Structural Anchors in a Changing Market: Howden Capital Markets & Advisory’s 2025 Review of Cat Bonds and ILS, and 2026 Outlook

Following a record year for catastrophe bond issuance and a period of transformative deal-making across the insurance sector, Howden Capital Markets & Advisory reflects on the key trends of 2025 and what they mean for investor sentiment in 2026. Investor appetite across reinsurance and insurance-linked securities (ILS) evolved markedly in 2025, as capital continued to flow into the sector amid attractive risk-adjusted returns and growing institutional confidence.

Cat Bond and ILS data from 1.1 Renewals

In 2025, catastrophe bonds continued their shift from niche to mainstream reinsurance tools. Issuance reached record levels, with volumes around 45% higher than 2024, driven by a greater number of transactions rather than larger deal sizes. New and repeat sponsors alike reinforced catastrophe bonds as a core component of global risk transfer, not a specialist alternative.

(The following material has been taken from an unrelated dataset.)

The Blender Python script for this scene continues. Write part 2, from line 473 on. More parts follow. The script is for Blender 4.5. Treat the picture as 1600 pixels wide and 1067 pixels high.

Investor demand matched this growth. Strong appetite and a wave of second-half maturities drove double-digit spread tightening by year-end, while pricing remained attractive for both sponsors and investors. Increasingly competitive economics, often versus traditional reinsurance, accelerated catastrophe bonds’ evolution into structural anchors within reinsurance programmes.

Mitchell Rosenberg, Co-Head Global ILS commented: “What we saw through 2025 and into the January renewals was catastrophe bonds firmly establishing themselves as a core component of clients’ risk management frameworks. Sponsors are no longer using the market solely to supplement capacity; instead, they are leveraging it to introduce durability, diversification, and pricing clarity into their reinsurance strategies - shifting from a more tactical to a clearly strategic use of capital markets capacity.”

Jarad Madea, CEO of Howden Capital Markets & Advisory, added: “These renewals underline how closely capital markets and reinsurance outcomes are now linked. As the market rebalances, the ability to connect traditional reinsurance with ILS, catastrophe bonds and collateralised structures is no longer optional. It is central to building resilient, efficient programmes in a more competitive environment.”

Investor sentiment

Investor sentiment across reinsurance and insurance-linked securities (ILS) continued to strengthen in 2025, supported by attractive risk-adjusted returns and growing institutional confidence in the asset class. Early investors who entered the market following Hurricane Ian are now largely deployed and remain committed, while new capital, including first-time entrants such as CalPERS, was drawn by relative value versus traditional credit markets. As appetite broadened, investors increasingly sought diversification beyond peak catastrophe risk, including non-cat exposures and alternative structures.

Throughout the year, market discussions focused on capital inflows, the risk of market softening and the sustainability of underwriting discipline. Investors increasingly emphasised a preference for structured investments, driven by a desire for contractual yield, downside protection and transparency. Strategic partnerships between asset managers and (re)insurers also deepened, reflecting a longer-term alignment around underwriting expertise and float management.

“We are seeing a fundamental shift in how institutional investors approach this market," said Cate Kenworthy, Managing Director, Howden Capital Markets & Advisory. "Capital is no longer chasing headlines or single events. Rather, investors are building long-term allocations with clear expectations around diversification, structure, and underwriting quality. The focus has moved from deployment to sustainability, and we view this as a healthy evolution for the asset class."

Looking ahead to the rest of 2026, Jarad Madea concluded: “Capital deployment and deal activity are expected to be shaped by heightened investor selectivity, fund life-cycle pressures and continued innovation in capital structures. As catastrophe bonds further entrench themselves as structural anchors within reinsurance programmes and more capital targets the sector, sustained performance will depend on disciplined underwriting, rigorous reserving and clear alignment between risk carriers and investors. In this environment, transparency, execution certainty and well-structured risk transfer will be increasingly critical as the reinsurance and ILS market continues to evolve.”